Toepassing uniforme openbare voorbereidingsprocedure

Overeenkomstig artikel 63, tweede lid, van de onteigeningswet en artikel 3:11, eerste lid, van de Algemene wet bestuursrecht (Awb) hebben het ontwerp koninklijk besluit en de in artikel 63 van de onteigeningswet bedoelde stukken vanaf 9 mei 2017 tot en met 19 juni 2017 in de gemeente Zeist en bij Rijkswaterstaat Corporate Dienst te Utrecht ter inzage gelegen.

Overeenkomstig artikel 3:12 van de Awb heeft Onze Minister van Infrastructuur en Waterstaat (Onze Minister) van het ontwerp koninklijk besluit en van de terinzagelegging van de onteigeningsstukken openbaar kennis gegeven in De Nieuwsbode editie Zeist en in de Staatscourant van 3 mei 2017, nr. 24783.

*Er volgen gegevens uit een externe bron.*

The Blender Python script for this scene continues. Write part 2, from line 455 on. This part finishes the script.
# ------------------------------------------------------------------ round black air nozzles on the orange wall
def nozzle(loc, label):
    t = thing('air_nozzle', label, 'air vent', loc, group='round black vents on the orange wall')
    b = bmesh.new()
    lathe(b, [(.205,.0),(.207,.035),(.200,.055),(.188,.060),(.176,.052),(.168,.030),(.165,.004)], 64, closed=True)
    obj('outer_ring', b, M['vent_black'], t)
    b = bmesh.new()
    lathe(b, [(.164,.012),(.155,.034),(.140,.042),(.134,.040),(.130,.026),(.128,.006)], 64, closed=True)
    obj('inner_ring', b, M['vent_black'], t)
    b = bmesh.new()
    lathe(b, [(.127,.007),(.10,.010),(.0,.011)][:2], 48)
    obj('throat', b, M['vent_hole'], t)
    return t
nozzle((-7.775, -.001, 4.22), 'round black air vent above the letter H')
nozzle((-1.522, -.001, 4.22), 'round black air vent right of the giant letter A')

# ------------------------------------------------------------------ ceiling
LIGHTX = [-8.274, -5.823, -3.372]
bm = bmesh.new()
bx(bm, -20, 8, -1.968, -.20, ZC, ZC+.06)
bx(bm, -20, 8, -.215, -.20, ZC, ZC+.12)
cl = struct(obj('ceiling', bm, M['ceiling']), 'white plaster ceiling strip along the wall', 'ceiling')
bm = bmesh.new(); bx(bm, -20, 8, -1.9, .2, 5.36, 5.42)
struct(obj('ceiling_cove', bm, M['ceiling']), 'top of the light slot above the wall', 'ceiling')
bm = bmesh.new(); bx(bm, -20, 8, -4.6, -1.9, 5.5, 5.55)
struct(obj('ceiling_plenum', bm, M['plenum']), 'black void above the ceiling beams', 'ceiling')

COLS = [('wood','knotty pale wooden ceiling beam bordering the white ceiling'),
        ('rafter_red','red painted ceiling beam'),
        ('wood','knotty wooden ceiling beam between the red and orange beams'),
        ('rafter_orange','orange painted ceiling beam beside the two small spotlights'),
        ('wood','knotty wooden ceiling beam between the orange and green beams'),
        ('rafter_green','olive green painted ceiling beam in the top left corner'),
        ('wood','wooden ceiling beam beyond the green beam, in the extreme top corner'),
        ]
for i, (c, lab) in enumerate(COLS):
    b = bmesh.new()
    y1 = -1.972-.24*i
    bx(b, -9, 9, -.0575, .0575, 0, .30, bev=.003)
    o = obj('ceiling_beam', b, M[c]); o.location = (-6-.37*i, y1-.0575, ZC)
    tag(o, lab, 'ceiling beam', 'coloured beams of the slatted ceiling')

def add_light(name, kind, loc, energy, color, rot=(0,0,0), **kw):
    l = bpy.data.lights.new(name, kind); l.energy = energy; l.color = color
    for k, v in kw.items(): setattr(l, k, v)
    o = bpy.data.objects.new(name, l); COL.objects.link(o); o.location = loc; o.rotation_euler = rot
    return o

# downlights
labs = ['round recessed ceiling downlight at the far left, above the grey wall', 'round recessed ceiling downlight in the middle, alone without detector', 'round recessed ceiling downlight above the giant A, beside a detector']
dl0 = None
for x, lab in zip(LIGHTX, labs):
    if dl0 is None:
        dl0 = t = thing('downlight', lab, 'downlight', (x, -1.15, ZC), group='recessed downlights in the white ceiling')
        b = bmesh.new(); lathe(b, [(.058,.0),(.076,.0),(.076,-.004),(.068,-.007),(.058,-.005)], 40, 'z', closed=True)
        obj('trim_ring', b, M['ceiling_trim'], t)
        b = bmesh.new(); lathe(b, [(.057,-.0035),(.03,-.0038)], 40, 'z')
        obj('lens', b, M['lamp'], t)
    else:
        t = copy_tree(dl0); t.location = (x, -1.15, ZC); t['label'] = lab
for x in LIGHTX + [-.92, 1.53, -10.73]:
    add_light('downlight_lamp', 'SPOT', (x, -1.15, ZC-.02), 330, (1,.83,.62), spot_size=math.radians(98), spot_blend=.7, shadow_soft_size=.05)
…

Verder heeft Onze Minister het ontwerp koninklijk besluit overeenkomstig artikel 3:13 van de Awb, voorafgaand aan de terinzagelegging toegezonden aan belanghebbenden, waaronder de verzoeker. Daarbij zijn de belanghebbenden gewezen op de mogelijkheid om schriftelijk of mondeling zienswijzen over het ontwerpbesluit naar voren te brengen en op de mogelijkheid over de zienswijzen te worden gehoord.

Overwegingen

Noodzaak en urgentie

De Driebergseweg vervult de functie van verbindingsweg tussen de plaatsen Utrechtse Heuvelrug en Zeist. Deze weg bestaat uit drie rijstroken, waaronder een busbaan, met aan weerszijden smalle fiets- en wandelpaden.

Thans is het niet mogelijk om de bestaande verkeersstromen op een adequate manier te verwerken. Dit probleem zal in de toekomst alleen maar groter worden, omdat het totale aantal automobilisten dat gebruik maakt van de Driebergseweg zal gaan stijgen.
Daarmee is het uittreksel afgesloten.